The authors pairing on this blog post

The authors pairing on this blog post


Serving size: One Pair


  • 2 Engineers
  • 1 Computer
  • 2 Mice
  • 2 Keyboards
  • 2 Monitors
  • 1 Codebase
  • 1 Problem to Solve

Secret Sauce

  • Honesty
  • Empathy
  • Trust
  • Constant communication
  • Fast feedback
  • Regular breaks
  • Sharing
  • And caring!


  1. Set up the computer so that both monitors show a mirrored display, and each mouse and keyboard is able to control it.
  2. Select any other engineer on your team as your pair.
  3. Pick the team’s highest priority problem to work on.
  4. Talk with your pair about how you should tackle the problem. You will need to agree on a direction before any code can get written!
  5. Take turns sharing control of the mouse and keyboard, constantly communicating your thoughts when you have them, and helping each other to solve the problem at hand.
  6. When you run into a disagreement, you have to stop coding and have an honest chat about the pros and cons of each possible direction. You may pull in another pair to chat about technical decisions, or talk to a product manager or designer to check your understanding of the problem.
  7. Trust your pair’s solution and try it out together so you can get fast feedback about whether it’s the right direction.
  8. It’s been a rough day, so in a display of empathy, your pair asks if you need a break. After all, pairing is caring!
  9. After a walk and a coffee break, you deliver some code and celebrate success together!

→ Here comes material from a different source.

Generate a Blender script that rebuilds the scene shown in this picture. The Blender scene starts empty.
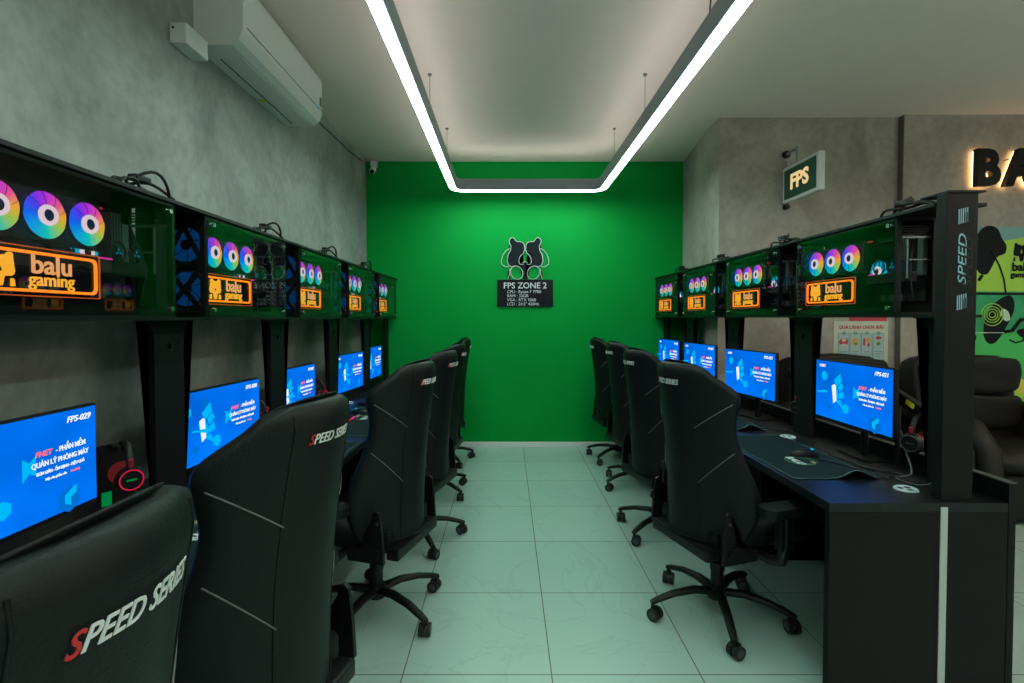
import bpy, bmesh, math, random
from mathutils import Vector, Matrix
random.seed(7)
C = bpy.context.scene.collection
PI = math.pi
R = math.radians

# ------------------------------------------------------------------ materials
MATS = {}
def nt(name):
    m = bpy.data.materials.new(name); m.use_nodes = True
    t = m.node_tree; t.nodes.clear()
    o = t.nodes.new('ShaderNodeOutputMaterial')
    MATS[name] = m
    return m, t, o
def pbr(name, col, rough=.5, metal=0, bump=0, bscale=200, var=0, vscale=8, spec=.5, coat=0):
    m, t, o = nt(name)
    b = t.nodes.new('ShaderNodeBsdfPrincipled')
    b.inputs['Base Color'].default_value = (*col, 1)
    b.inputs['Roughness'].default_value = rough
    b.inputs['Metallic'].default_value = metal
    b.inputs['Specular IOR Level'].default_value = spec
    b.inputs['Coat Weight'].default_value = coat
    t.links.new(b.outputs[0], o.inputs[0])
    tc = t.nodes.new('ShaderNodeTexCoord')
    if bump:
        n = t.nodes.new('ShaderNodeTexNoise'); n.inputs['Scale'].default_value = bscale; n.inputs['Detail'].default_value = 3
        t.links.new(tc.outputs['Object'], n.inputs['Vector'])
        bp = t.nodes.new('ShaderNodeBump'); bp.inputs['Strength'].default_value = bump; bp.inputs['Distance'].default_value = .002
        t.links.new(n.outputs['Fac'], bp.inputs['Height']); t.links.new(bp.outputs[0], b.inputs['Normal'])
    n = t.nodes.new('ShaderNodeTexNoise'); n.inputs['Scale'].default_value = vscale; n.inputs['Detail'].default_value = 4
    t.links.new(tc.outputs['Object'], n.inputs['Vector'])
    mx = t.nodes.new('ShaderNodeMixRGB'); mx.blend_type = 'MULTIPLY'; mx.inputs['Fac'].default_value = var or .05
    mx.inputs['Color1'].default_value = (*col, 1)
    t.links.new(n.outputs['Fac'], mx.inputs['Color2']); t.links.new(mx.outputs[0], b.inputs['Base Color'])
    return m
def emi(name, col, s=1.0):
    m, t, o = nt(name)
    e = t.nodes.new('ShaderNodeEmission'); e.inputs[0].default_value = (*col, 1); e.inputs[1].default_value = s
    t.links.new(e.outputs[0], o.inputs[0]); return m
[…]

Internet Critic commented: I feel like there’s no way pairing can be more effective than two smart developers working separately. What gives?

Avery & Bella replied: The secret about the secret sauce of pairing, empathy, trust, constant communication, fast feedback, etc., is that it isn’t a secret! These qualities will help any team be more effective at working together to solve problems and deliver better products faster. If a team isn’t pairing, they often need to spend lots of additional time and effort to build all of these qualities up. We think these qualities are essential to effective and productive software development, so why not build this into your discipline, all day, every day? Pairing is a great way to do that! We’ll be sure to address the effectiveness of pairing in a future post.

Super Hacker commented: What if I’m pairing and I really need to check my email or Facebook? I don’t want my pair snooping on my personal info!

Avery & Bella replied: We work hard to limit the need for any one team member to need to respond to email or other messages. If you need to check your messages, get on Facebook, or whatever else you need, tell your pair you need a break during the day. But pairing requires a lot of focus and lack of distractions. Find ways of limiting those distractions for you and your team!

Anon E. Mouse commented: Help! I really want to try this recipe, but my developers aren’t co-located. What do I do?

Avery & Bella replied: Sometimes, your developers may not be able to sit together at one computer. While this is less ideal, it can be solved by substituting one computer with two computers, each with a webcam, high-quality headphones, and screen-sharing software. A whole monitor dedicated to just your pair’s face is especially effective.

Concerned Pair commented: I’m new to my team and I’m always afraid I will just slow down my pair. Should I just take some time alone to ramp up before trying to pair?

Avery & Bella replied: We find pairing is effective when both people are experienced pair programmers, but also equally effective at quickly turning an inexperienced teammate into an experienced one. When paired with a more experienced teammate, you’ll be effective at delivering software on day one, and even more effective on day 100!